Anyway. Being ones own boss can be very exciting but equally the most depressing thing. It is a lonely place to be, especially if you have staff and shareholders to keep happy. The buck stops with you.
Council work, forget it. The time and things you will need such as CHAS or Safe contractor and the likes is just a ton of money that you haven't got to get the health and safety manuals written and all the associated fees. You also have no track record with selling to that customer type and chance of you getting any really successful tenders is a low one. A lot also look at your accounts, there is no way the council will trust a start up without cash reserves over an established player with a good net worth.

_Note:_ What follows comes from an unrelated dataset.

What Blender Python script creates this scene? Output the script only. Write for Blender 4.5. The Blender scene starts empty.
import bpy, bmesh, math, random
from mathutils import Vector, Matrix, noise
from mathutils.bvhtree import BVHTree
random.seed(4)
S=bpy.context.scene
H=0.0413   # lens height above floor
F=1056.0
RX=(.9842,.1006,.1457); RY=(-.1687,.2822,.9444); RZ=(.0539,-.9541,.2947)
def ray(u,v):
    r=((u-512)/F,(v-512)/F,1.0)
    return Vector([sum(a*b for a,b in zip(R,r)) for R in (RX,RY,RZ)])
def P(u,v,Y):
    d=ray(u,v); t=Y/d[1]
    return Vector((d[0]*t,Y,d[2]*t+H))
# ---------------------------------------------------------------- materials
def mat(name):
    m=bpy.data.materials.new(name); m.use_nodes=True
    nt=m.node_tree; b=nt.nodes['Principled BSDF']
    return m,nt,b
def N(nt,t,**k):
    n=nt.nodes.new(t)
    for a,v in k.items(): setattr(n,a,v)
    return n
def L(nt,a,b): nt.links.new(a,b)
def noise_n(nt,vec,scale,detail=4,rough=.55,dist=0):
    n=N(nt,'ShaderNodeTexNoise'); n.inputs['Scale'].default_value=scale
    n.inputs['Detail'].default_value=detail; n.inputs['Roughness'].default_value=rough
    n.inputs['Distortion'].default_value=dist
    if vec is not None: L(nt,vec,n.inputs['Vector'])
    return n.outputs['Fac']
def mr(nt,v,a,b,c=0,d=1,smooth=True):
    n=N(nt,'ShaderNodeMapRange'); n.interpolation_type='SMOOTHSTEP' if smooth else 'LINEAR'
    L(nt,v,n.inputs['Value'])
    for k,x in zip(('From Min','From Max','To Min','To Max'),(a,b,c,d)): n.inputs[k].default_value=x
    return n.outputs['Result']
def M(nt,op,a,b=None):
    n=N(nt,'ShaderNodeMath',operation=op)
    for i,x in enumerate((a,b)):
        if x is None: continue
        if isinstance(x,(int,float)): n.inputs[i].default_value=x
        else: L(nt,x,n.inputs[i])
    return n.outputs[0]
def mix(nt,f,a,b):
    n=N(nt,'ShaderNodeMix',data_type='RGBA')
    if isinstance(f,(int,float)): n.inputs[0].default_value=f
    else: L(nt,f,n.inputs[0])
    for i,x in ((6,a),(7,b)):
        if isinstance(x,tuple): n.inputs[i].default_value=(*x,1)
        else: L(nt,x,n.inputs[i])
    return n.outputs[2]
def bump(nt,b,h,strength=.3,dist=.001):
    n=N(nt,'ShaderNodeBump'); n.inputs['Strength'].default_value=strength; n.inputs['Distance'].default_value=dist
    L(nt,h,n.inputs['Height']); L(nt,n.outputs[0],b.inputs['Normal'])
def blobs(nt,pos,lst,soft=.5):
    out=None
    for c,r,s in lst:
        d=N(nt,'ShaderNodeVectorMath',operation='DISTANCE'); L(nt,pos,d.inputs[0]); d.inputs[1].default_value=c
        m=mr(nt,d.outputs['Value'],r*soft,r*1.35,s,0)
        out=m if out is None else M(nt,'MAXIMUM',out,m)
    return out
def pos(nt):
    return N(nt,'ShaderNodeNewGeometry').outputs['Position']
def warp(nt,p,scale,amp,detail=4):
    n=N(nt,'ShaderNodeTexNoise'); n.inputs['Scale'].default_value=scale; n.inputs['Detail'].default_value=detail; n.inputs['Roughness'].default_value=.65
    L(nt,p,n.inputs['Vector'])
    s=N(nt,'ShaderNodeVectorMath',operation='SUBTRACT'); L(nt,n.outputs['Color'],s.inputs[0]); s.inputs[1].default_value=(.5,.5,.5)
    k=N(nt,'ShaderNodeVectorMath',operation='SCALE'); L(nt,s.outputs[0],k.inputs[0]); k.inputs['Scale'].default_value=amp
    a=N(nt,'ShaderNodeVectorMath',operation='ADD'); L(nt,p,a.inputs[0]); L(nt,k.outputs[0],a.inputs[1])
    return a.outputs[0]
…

This industry isn't plumbing, it's nothing like it and funny enough I thought of you earlier today. I asked our M&A firm how they had got along with an email broadcast to some insolvency practitioners and administrators for us taking over some alarm companies. In a week we have had interest from over 40 companies who have traded for a few years and are on the verge of being bust.
Established players who are switched on will outwit you at practically every corner. I know gold’s that will bang an alarm in for £60/£100 and subsidise the installation to win the contract and wait for the £15-£25 a months to catch up 12/18 months down the line. Do you have the cash to compete with this? If not, why on earth would a customer choose you at £499 + VAT and an unknown when they could have a big brand name at bargain bucket price without the worry or capex. Unlikely ADT will go bust but you are a risk to a prospect.
Like I said I aren't trying to be negative but I think you are potentially stepping into the lion’s den and heading for a beating and being eaten alive, heavily in debt and genuinely not something I'd like to happen.